- Dataset section -
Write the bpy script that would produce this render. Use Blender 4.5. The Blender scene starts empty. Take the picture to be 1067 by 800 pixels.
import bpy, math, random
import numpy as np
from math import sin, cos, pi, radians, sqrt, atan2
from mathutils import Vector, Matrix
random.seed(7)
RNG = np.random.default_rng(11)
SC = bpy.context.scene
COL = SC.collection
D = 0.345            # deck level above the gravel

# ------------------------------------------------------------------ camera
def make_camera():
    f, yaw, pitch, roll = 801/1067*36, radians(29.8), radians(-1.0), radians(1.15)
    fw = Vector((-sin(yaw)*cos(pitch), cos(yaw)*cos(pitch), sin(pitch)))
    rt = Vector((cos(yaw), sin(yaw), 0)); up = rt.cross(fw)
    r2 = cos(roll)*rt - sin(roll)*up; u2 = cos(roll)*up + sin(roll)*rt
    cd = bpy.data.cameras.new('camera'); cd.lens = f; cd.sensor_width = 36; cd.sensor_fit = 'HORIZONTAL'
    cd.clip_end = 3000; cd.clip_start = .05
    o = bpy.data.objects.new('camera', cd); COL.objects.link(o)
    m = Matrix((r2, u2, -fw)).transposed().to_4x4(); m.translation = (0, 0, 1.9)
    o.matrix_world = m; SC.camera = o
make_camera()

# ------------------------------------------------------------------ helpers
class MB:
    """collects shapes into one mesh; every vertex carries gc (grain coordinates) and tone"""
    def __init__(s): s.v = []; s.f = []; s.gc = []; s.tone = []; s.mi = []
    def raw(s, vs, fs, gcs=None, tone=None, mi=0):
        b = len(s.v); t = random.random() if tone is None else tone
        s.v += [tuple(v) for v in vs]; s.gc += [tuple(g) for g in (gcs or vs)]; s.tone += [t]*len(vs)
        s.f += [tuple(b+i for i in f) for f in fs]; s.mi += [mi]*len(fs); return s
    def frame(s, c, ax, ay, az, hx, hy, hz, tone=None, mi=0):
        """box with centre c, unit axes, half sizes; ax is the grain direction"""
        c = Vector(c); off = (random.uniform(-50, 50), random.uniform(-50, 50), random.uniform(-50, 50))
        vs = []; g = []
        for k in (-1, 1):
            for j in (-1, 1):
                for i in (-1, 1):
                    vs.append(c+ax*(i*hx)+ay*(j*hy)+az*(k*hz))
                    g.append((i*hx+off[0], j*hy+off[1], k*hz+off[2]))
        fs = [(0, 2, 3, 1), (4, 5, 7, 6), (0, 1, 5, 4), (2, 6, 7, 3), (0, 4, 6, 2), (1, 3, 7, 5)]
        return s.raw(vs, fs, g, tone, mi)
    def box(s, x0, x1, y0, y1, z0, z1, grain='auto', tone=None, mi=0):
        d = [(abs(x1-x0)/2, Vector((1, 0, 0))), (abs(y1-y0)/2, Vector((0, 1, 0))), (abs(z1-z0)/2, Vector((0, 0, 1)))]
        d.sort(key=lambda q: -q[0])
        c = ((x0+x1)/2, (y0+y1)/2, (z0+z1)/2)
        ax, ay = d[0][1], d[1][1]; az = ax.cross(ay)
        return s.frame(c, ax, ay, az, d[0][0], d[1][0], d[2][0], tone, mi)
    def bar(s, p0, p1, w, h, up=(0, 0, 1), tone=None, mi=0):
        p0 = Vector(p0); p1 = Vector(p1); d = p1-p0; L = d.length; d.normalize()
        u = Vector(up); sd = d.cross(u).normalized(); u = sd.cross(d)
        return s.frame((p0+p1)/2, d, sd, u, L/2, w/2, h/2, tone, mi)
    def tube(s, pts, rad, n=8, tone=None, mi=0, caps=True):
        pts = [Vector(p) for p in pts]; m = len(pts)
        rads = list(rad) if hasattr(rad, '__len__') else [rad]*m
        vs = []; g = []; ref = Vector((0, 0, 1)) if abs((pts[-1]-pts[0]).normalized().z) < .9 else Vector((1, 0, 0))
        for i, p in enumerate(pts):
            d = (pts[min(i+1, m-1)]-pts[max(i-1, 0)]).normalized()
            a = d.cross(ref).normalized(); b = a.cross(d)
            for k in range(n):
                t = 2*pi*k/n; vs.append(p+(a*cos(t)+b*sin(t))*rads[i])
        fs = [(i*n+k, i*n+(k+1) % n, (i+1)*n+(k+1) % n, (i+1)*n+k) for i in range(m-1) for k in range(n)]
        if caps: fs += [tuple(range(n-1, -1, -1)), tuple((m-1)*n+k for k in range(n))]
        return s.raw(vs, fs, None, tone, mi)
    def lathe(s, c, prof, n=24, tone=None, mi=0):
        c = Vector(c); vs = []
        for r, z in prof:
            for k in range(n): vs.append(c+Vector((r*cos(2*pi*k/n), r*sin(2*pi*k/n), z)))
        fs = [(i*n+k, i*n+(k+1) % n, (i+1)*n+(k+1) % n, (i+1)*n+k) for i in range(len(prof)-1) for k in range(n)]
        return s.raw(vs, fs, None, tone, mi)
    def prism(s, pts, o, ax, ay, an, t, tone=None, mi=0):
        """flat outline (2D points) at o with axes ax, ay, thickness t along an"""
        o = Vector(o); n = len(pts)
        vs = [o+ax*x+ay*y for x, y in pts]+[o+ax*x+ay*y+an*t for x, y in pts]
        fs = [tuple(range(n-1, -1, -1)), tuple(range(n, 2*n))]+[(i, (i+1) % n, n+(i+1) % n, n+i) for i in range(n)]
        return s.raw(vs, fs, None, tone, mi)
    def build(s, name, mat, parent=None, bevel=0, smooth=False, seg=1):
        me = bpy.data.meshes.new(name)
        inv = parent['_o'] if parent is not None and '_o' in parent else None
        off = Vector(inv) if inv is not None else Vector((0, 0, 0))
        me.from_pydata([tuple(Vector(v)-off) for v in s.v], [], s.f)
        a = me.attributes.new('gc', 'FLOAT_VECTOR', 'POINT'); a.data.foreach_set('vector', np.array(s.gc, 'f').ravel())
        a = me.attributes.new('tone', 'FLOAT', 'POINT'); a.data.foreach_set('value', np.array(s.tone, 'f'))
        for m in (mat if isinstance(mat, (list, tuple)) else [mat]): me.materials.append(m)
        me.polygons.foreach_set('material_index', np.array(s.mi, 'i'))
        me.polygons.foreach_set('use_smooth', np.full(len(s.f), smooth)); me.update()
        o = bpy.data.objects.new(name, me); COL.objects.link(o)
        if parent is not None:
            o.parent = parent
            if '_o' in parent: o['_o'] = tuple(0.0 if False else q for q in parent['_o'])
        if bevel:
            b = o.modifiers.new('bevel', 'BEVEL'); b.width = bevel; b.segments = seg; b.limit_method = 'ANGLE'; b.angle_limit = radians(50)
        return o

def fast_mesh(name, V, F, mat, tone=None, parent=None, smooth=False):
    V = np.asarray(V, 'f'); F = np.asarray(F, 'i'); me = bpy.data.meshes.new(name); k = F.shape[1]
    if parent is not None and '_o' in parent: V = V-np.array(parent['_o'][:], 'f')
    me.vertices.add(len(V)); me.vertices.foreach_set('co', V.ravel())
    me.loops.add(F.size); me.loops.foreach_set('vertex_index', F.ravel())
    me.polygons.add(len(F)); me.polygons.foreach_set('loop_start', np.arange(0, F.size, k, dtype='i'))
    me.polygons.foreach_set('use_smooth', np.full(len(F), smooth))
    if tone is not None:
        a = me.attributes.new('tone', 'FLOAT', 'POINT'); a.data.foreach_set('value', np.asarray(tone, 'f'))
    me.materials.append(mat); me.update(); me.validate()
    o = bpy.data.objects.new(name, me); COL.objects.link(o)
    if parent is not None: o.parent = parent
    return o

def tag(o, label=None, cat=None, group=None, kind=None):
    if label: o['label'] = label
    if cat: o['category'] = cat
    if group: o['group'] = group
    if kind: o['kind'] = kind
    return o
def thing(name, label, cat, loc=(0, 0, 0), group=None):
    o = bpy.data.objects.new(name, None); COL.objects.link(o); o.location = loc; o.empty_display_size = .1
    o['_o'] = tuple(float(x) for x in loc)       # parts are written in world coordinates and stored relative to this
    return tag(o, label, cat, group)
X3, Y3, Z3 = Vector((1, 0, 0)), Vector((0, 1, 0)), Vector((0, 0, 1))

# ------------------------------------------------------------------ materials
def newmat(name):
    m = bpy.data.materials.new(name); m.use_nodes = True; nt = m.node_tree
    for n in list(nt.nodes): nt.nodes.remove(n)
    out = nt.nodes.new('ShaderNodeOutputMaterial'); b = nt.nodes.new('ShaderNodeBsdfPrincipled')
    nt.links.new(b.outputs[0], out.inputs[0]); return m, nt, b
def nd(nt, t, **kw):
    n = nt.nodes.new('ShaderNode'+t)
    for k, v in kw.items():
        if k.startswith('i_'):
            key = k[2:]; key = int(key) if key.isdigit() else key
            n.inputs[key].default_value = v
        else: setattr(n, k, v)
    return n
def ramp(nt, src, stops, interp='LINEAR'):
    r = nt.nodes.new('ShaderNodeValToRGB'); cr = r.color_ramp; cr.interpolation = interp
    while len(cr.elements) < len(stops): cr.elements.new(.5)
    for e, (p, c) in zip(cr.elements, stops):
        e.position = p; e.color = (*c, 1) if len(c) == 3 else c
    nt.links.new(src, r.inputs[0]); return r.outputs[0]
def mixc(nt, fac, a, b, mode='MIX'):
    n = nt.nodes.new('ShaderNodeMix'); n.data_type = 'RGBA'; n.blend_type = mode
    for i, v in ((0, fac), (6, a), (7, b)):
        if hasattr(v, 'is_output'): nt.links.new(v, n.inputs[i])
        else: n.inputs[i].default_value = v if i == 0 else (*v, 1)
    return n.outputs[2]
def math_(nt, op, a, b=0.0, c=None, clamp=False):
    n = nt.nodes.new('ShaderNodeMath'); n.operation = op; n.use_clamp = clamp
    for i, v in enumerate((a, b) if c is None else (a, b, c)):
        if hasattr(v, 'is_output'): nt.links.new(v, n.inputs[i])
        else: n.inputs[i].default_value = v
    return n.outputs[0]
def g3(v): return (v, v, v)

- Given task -
Search the listing above for the string "this". Copy every line that contains it.

- Result -
Write the bpy script that would produce this render. Use Blender 4.5. The Blender scene starts empty. Take the picture to be 1067 by 800 pixels.
    o['_o'] = tuple(float(x) for x in loc)       # parts are written in world coordinates and stored relative to this